Veamos ahora cuál es el estilo de filosofar del zapoteca.
Señalemos por lo pronto que es insólito. Se aparta sobremanera de los que acabamos de hablar. Su aguijón o estro es nada menos que la idea fatídica de la muerte: “guendaguti”. Tábano torturante que suelta la lengua del espíritu para refrenarla inmediatamente, no permitiéndole un filosofar continuo, ininterrumpido; sino entrecortado, a manera de algo que irrumpe de súbito, por la virulencia de la solución y por la sensibilidad vivísima característica de la psychée india: de tensa actitud como cervatillo que ventea el peligro, o señero como águila encumbrada que otea en lontananza. Alerte y vigilante, rodeado como está, de mil ojos que acechan ¿cómo va a filosofar holgada y resignadamente como el griego, o austera y fríamente como el alemán? La muerte, aunque parezca paradójico, es en él algo vivo, actual, inaplazable. Urgido en extremo, no dispone de tiempo, por decirlo así, para discernir plácida y tranquílamente, para erigir en sistema sus conocimientos o para dar cuerpo de doctrina a sus intuiciones. El verbo (lógos) lo lleva a cuestas como para moverse con mayor soltura y poder polarizar mejor sus fuerzas en la lucha trágico-sangrienta con la muerte. No, su filosofar sólo puede ser de intervalos... filosofar de relámpagos que, en la fugacidad del instante, desgarran la obscuridad; filosofar impetuoso e incontenible de trombas que se abaten o de súbitas y siniestras “culebras de agua”. Filosofar aéreo aleteante. Tal es el estilo de filosofar de los viniguláza. Su filosofía no es preparación para la muerte, tampoco es ventilación de causas. Su filosofía más bien es una lucha con la muerte, un desafío y acometividad del espíritu.

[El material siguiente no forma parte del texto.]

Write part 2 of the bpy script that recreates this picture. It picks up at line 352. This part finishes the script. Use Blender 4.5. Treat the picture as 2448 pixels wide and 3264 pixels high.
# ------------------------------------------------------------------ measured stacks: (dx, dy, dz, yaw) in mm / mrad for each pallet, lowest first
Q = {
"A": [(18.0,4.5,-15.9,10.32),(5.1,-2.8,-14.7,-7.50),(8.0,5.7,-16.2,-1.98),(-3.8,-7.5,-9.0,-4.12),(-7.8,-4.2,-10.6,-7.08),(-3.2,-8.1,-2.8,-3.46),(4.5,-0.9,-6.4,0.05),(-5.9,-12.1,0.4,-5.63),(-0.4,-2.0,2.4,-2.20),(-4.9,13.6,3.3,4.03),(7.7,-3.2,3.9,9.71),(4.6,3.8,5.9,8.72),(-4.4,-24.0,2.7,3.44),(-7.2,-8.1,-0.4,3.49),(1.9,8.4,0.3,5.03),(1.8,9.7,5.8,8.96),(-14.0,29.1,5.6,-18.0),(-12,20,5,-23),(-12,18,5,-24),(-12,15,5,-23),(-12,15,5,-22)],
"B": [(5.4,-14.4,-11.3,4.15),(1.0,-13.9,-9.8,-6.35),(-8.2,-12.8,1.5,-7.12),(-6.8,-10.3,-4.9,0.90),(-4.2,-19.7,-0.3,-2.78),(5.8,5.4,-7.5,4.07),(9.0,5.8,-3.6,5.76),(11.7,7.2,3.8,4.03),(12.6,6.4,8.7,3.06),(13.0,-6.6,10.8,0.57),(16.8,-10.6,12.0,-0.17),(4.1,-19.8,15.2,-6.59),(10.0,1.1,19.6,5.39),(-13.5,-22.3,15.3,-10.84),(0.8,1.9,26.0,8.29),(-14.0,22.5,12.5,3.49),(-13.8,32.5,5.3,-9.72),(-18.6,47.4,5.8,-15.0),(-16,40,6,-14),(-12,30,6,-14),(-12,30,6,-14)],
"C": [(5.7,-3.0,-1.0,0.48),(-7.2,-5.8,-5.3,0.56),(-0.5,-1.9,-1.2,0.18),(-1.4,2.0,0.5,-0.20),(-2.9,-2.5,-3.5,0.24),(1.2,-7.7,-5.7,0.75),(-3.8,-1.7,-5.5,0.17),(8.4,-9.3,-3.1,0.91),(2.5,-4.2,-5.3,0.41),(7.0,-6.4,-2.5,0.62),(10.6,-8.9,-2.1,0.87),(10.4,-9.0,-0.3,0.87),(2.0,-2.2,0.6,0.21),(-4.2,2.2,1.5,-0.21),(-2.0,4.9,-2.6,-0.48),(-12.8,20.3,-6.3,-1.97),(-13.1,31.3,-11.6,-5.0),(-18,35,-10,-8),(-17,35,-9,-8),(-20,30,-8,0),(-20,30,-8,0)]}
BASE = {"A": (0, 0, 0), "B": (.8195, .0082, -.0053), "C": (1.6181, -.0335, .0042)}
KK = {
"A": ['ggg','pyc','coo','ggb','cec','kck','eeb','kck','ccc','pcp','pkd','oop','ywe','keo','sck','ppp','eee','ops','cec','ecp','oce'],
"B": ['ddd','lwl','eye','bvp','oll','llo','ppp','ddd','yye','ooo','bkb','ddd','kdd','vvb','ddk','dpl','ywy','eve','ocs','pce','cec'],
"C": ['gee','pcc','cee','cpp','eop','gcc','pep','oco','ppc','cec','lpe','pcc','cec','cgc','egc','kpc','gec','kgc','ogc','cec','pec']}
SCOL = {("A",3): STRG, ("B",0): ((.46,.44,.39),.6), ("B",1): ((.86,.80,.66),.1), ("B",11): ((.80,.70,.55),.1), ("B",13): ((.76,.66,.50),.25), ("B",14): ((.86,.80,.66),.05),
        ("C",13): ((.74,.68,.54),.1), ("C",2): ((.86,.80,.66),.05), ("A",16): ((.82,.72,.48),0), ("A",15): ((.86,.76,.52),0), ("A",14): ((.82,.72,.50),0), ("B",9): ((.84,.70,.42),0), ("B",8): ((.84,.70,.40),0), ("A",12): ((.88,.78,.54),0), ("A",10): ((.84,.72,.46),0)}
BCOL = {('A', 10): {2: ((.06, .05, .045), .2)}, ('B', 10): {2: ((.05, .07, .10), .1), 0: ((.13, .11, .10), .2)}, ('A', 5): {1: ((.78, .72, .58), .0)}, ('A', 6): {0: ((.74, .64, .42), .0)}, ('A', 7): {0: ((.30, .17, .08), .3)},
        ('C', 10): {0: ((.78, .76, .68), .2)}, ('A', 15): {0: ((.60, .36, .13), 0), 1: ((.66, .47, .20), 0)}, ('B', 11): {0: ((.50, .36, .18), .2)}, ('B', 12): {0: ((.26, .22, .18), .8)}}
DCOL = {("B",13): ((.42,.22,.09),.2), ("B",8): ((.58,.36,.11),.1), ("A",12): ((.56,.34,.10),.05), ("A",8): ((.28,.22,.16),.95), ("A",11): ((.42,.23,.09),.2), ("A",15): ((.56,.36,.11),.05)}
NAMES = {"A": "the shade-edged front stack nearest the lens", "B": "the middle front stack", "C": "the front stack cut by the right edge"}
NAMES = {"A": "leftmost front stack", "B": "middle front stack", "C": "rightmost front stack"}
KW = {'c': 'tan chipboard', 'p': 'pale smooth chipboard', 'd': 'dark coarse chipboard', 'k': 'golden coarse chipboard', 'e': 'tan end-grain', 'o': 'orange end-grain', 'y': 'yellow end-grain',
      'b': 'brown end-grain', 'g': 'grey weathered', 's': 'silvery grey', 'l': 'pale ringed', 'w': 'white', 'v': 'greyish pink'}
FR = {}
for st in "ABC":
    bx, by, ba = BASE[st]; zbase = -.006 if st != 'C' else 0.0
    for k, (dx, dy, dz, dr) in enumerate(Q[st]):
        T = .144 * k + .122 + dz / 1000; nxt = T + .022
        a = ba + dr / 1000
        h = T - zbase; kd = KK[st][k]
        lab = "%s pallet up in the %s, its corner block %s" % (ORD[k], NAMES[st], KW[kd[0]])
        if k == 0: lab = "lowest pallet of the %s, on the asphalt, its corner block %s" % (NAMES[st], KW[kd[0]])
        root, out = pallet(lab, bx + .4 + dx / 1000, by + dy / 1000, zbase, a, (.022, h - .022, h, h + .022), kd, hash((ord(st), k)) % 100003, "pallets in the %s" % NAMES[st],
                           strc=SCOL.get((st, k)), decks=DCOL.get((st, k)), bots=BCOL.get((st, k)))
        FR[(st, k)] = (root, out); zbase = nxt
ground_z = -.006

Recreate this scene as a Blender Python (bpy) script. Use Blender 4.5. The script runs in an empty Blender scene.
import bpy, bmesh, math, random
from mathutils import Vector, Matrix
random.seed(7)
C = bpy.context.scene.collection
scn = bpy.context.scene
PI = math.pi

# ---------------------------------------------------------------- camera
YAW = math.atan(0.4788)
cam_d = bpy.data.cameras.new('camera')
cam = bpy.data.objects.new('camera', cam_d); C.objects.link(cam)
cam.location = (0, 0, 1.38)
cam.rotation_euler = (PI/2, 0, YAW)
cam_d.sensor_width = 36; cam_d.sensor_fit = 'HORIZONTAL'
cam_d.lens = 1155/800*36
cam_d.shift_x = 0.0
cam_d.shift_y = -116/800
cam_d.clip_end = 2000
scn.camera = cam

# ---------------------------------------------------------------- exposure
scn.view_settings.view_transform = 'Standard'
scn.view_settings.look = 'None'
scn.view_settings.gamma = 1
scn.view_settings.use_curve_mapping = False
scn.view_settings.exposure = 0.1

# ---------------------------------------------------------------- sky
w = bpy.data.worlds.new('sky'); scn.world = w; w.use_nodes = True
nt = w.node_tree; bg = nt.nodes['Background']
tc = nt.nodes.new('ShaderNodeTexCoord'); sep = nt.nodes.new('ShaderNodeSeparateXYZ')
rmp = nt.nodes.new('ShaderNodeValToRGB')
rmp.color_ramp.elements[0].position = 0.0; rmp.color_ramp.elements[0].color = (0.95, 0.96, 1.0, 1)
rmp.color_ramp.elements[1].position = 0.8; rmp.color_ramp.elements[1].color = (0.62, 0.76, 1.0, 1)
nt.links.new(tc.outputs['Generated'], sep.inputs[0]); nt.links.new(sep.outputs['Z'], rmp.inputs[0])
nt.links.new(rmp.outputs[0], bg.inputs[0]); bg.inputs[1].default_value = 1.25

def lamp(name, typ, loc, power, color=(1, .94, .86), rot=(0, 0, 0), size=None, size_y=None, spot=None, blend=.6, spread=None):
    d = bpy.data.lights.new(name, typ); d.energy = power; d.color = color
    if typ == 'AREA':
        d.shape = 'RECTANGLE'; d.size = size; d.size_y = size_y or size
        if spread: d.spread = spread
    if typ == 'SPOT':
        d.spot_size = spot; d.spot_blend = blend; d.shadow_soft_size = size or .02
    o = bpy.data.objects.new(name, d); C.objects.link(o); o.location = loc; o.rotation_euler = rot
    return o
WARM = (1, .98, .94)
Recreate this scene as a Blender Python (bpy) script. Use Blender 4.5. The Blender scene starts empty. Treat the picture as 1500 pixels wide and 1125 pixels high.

La vida, por consiguiente, no significa para ellos conformidad o mera substanciación de causas, sino conquista y creación. Significa penetrar al campo del adversario, minar sus fuerzas y obligarlo a retroceder y a soltar alguna prenda valiosa. Significa estar atento, oído en tierra, para percibir algún nuevo acorde de las esferas o para sentir más vívamente la palpitación febril del mundo-universo. Significa pugnar porque el hombre jamás lleve a cuestas los pies, sino que sea siempre tameme-de-verbo.
La filosofía, pues, es drama del tameme que llevando a cuestas al verbo (lógos) trota hacia su feliz destino: la eterna victoria sobre la muerte, o el predominio final del espíritu.